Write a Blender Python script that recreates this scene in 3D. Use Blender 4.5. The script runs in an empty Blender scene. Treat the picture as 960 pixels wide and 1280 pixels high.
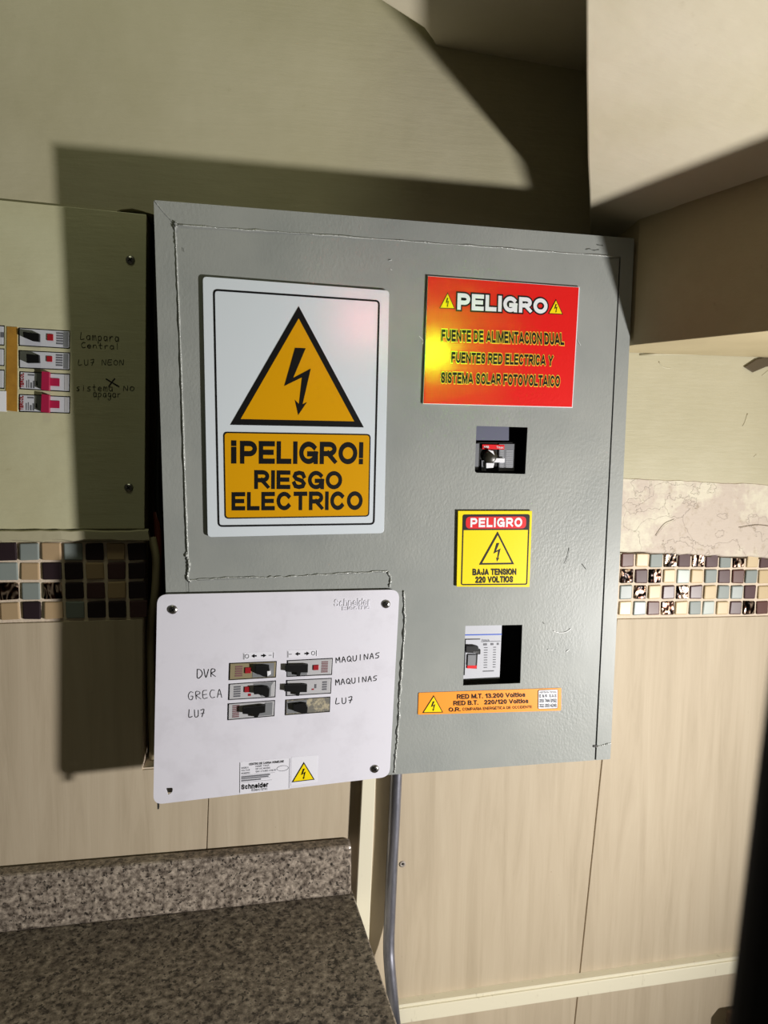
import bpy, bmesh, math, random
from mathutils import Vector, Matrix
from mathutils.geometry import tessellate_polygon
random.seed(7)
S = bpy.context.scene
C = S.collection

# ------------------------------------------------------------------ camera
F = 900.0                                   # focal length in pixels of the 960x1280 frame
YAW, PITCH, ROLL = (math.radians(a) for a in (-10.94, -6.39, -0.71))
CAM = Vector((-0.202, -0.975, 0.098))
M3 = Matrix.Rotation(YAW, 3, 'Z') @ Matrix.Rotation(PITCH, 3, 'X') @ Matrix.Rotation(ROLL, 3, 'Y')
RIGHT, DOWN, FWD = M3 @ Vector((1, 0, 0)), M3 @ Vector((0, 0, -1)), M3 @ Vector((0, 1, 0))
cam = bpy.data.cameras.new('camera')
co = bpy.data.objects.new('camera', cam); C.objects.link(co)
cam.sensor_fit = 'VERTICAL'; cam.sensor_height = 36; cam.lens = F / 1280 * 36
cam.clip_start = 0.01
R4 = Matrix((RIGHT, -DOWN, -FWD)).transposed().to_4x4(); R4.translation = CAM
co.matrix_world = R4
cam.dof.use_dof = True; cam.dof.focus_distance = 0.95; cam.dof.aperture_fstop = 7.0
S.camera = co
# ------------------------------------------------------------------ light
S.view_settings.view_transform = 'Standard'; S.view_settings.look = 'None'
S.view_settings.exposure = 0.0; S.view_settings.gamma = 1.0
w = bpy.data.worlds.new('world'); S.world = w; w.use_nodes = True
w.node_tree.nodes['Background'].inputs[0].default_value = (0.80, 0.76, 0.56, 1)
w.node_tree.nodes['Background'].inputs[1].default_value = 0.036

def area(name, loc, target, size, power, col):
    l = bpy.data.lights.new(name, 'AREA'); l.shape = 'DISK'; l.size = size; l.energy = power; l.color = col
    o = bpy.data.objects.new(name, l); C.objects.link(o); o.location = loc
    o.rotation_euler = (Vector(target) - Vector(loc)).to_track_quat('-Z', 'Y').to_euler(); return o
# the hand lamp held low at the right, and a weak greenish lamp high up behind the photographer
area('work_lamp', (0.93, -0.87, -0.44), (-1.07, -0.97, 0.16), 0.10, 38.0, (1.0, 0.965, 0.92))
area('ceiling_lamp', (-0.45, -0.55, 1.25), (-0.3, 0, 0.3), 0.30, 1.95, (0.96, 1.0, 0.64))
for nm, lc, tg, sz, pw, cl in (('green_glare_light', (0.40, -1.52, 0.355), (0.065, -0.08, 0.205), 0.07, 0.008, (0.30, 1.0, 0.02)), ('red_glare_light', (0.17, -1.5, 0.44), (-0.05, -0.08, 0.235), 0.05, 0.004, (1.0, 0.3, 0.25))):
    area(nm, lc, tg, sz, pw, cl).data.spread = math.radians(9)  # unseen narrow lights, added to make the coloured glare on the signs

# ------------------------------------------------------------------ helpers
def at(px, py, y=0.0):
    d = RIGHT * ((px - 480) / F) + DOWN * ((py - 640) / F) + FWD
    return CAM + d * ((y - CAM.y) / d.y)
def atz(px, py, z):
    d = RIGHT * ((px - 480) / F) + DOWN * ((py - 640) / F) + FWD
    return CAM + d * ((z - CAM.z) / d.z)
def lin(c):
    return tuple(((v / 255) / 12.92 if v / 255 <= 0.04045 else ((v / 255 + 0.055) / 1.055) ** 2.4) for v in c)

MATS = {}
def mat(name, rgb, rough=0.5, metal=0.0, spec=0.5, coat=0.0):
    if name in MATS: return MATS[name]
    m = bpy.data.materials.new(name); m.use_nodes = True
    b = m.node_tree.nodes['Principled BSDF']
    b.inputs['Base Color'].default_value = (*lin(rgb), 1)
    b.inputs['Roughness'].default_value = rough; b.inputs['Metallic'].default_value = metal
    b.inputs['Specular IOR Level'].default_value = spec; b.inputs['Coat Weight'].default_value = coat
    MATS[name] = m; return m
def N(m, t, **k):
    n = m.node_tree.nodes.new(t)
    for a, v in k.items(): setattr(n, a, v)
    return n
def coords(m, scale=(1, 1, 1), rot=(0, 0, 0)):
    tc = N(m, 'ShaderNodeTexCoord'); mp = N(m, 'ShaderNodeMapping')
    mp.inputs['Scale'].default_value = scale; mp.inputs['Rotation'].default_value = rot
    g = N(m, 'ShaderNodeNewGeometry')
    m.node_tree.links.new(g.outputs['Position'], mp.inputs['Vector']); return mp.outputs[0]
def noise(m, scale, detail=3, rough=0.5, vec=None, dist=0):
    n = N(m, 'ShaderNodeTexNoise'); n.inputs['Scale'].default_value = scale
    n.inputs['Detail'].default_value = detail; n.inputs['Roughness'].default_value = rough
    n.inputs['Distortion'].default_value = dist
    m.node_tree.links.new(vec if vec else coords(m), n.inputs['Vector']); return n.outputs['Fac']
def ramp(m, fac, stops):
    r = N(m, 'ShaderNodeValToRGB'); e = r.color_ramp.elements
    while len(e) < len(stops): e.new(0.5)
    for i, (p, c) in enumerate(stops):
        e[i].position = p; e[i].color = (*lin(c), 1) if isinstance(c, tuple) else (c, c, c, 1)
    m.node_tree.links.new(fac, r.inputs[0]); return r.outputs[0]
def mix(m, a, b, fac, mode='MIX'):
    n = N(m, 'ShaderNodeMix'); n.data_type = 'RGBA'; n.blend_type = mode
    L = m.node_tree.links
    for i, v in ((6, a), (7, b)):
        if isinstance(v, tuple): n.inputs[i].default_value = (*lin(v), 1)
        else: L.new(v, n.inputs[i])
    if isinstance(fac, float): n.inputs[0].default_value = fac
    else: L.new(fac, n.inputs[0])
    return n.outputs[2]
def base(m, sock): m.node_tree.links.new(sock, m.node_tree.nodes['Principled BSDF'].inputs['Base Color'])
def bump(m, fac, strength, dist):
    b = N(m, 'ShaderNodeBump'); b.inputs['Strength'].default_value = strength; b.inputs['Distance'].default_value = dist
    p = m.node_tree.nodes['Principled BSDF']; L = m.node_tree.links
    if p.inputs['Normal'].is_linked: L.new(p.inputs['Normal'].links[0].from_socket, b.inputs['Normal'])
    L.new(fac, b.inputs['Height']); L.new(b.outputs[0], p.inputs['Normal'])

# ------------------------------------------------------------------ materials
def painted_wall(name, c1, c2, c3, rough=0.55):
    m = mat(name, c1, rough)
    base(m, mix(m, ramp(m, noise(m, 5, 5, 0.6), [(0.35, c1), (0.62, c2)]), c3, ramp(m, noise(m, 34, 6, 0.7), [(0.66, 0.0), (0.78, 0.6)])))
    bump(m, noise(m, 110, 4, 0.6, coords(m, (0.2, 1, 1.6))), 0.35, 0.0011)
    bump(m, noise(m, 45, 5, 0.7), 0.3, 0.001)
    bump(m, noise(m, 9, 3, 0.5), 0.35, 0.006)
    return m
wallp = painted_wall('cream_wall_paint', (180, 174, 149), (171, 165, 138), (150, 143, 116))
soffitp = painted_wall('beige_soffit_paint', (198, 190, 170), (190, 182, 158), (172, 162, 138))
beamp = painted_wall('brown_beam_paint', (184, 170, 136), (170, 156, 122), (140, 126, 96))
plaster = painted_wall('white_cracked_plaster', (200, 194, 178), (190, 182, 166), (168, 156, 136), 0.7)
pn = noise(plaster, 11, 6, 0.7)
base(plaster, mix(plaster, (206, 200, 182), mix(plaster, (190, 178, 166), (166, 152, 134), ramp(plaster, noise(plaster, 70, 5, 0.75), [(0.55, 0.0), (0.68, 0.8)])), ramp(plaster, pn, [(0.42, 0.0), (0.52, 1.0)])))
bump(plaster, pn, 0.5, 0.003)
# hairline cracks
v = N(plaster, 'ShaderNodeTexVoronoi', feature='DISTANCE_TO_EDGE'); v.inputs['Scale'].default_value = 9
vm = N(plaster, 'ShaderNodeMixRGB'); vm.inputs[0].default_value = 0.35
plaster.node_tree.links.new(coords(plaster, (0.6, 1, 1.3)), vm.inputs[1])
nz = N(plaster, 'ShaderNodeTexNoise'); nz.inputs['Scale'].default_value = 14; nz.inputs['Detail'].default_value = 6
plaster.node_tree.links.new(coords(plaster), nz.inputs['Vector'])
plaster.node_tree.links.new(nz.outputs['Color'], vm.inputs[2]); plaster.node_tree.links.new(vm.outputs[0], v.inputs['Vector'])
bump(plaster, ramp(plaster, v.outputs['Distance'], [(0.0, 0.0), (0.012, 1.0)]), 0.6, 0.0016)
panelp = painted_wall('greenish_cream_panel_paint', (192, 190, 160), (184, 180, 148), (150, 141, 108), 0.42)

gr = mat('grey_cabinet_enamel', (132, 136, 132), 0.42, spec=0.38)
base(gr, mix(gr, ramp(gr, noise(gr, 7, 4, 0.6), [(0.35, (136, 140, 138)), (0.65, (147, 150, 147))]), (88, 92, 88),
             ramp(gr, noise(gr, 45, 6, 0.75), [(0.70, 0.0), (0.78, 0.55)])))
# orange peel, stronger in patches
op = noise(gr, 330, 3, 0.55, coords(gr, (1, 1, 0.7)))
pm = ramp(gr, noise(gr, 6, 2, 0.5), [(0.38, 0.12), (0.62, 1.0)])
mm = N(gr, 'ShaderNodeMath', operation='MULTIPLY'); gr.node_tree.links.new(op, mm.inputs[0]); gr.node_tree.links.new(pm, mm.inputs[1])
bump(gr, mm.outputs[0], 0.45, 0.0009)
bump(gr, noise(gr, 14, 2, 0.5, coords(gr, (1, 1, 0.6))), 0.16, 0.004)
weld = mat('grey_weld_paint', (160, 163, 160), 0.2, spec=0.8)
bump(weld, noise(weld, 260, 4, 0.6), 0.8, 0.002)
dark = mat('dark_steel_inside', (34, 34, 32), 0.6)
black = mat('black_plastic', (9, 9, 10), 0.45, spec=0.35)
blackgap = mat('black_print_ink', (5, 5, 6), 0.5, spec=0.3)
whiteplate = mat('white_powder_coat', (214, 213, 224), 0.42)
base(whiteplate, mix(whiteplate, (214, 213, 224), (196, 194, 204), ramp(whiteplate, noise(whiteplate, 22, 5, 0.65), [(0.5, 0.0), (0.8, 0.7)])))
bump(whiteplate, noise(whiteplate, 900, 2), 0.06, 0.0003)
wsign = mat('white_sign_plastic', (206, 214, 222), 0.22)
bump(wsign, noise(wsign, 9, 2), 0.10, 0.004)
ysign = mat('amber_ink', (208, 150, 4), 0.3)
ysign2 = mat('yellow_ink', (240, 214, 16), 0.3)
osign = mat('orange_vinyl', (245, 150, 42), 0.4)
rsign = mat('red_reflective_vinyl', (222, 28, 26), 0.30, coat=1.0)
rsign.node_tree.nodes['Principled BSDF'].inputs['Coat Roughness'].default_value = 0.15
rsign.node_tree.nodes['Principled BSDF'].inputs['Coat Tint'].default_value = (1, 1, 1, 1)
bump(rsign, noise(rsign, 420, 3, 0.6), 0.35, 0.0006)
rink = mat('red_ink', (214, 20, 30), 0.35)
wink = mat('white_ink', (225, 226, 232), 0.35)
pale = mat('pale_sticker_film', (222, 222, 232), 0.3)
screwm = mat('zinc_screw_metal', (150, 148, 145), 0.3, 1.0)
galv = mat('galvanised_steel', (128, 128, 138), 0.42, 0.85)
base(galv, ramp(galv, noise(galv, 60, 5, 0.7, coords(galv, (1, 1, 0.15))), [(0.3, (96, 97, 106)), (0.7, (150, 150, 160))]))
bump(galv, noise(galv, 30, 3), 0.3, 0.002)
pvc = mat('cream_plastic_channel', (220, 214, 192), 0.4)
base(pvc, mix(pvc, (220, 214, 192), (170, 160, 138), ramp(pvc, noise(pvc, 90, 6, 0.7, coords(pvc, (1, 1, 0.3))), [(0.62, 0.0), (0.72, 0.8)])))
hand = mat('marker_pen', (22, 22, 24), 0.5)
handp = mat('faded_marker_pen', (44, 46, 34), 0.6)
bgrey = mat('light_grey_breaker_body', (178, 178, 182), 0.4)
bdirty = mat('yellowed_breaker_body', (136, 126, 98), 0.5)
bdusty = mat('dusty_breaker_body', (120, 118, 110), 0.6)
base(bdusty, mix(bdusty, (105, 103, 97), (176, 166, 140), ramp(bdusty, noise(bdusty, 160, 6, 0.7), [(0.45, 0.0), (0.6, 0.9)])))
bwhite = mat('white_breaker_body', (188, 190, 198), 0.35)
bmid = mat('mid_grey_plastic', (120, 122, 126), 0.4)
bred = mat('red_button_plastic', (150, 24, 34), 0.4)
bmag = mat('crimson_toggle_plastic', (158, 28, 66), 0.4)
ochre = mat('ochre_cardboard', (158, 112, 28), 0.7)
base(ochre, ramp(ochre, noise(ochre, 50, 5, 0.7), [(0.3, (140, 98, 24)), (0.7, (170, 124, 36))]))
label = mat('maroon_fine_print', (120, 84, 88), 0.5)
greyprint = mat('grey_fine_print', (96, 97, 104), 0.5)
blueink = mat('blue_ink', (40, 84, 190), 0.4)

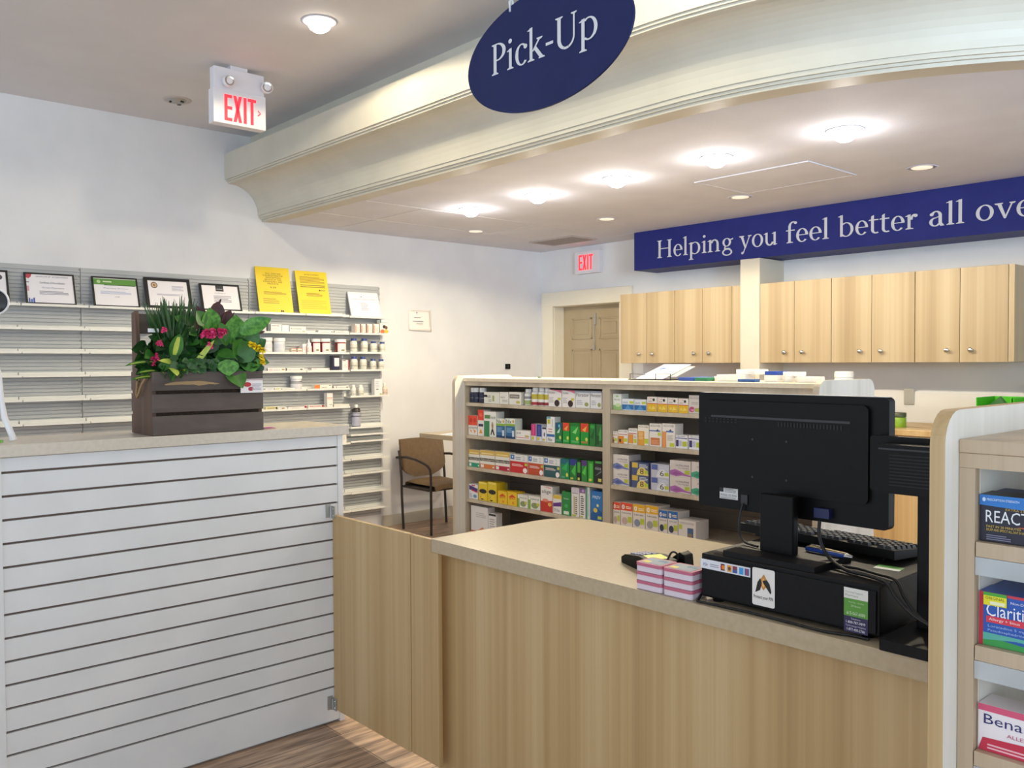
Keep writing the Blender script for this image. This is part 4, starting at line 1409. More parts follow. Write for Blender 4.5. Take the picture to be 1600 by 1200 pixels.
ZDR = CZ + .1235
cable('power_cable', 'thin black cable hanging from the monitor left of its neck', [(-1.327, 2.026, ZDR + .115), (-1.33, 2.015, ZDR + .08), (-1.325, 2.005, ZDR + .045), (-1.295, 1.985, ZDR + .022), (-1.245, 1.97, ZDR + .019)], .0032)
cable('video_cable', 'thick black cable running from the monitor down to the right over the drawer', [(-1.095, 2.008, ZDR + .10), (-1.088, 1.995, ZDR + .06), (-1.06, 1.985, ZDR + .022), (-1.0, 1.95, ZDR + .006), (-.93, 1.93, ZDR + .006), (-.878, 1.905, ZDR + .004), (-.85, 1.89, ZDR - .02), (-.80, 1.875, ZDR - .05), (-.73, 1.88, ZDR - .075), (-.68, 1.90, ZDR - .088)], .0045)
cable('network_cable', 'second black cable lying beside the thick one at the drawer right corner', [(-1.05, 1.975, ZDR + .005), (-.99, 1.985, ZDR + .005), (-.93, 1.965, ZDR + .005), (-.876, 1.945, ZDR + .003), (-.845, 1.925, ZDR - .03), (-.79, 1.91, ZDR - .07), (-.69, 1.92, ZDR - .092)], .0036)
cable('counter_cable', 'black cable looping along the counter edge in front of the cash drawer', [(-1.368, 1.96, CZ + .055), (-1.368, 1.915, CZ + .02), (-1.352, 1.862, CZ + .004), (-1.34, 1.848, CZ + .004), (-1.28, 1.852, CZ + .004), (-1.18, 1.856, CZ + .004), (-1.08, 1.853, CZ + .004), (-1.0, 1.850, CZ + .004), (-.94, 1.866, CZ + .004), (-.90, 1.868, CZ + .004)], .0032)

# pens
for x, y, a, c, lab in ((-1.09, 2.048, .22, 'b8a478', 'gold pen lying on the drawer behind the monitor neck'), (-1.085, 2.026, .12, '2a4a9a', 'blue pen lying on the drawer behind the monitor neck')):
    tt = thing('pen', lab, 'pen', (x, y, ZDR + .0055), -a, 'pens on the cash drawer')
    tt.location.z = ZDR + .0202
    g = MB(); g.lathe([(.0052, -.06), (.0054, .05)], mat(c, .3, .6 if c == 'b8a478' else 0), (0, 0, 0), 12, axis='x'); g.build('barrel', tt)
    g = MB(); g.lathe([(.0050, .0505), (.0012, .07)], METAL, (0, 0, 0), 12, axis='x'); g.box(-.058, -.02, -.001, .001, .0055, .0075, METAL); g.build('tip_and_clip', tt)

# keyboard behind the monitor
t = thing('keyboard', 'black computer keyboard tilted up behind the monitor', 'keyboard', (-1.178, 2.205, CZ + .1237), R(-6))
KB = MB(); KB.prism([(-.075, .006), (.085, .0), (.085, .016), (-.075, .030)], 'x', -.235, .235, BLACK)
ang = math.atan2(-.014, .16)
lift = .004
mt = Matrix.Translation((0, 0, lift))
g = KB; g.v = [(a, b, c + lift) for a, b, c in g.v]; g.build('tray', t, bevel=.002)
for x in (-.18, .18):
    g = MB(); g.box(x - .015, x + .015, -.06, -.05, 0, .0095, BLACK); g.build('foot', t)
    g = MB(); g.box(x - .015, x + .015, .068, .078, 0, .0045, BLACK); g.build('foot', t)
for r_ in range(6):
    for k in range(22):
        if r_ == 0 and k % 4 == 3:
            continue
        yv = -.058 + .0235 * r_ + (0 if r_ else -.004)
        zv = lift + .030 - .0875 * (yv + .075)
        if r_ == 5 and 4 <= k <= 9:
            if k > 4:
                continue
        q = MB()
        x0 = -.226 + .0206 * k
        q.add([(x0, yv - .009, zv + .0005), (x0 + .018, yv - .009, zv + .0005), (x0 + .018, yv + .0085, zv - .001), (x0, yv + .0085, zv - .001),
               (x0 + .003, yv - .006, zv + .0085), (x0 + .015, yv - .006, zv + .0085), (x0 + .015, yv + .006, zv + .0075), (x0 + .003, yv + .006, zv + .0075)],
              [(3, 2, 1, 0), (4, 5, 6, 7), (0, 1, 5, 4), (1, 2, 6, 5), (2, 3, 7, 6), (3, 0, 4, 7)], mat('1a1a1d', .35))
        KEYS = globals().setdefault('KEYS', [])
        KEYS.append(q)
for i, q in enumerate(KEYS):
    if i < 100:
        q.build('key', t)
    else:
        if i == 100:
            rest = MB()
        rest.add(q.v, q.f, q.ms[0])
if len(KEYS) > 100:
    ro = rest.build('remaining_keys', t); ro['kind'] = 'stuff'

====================

In the entries above, find each line with the word "high" and show it.

> ANSWER TO THIS PROBLEM:
Write a Blender Python script that recreates this scene in 3D. Use Blender 4.5. The script runs in an empty Blender scene. Treat the picture as 960 pixels wide and 1280 pixels high.
# the hand lamp held low at the right, and a weak greenish lamp high up behind the photographer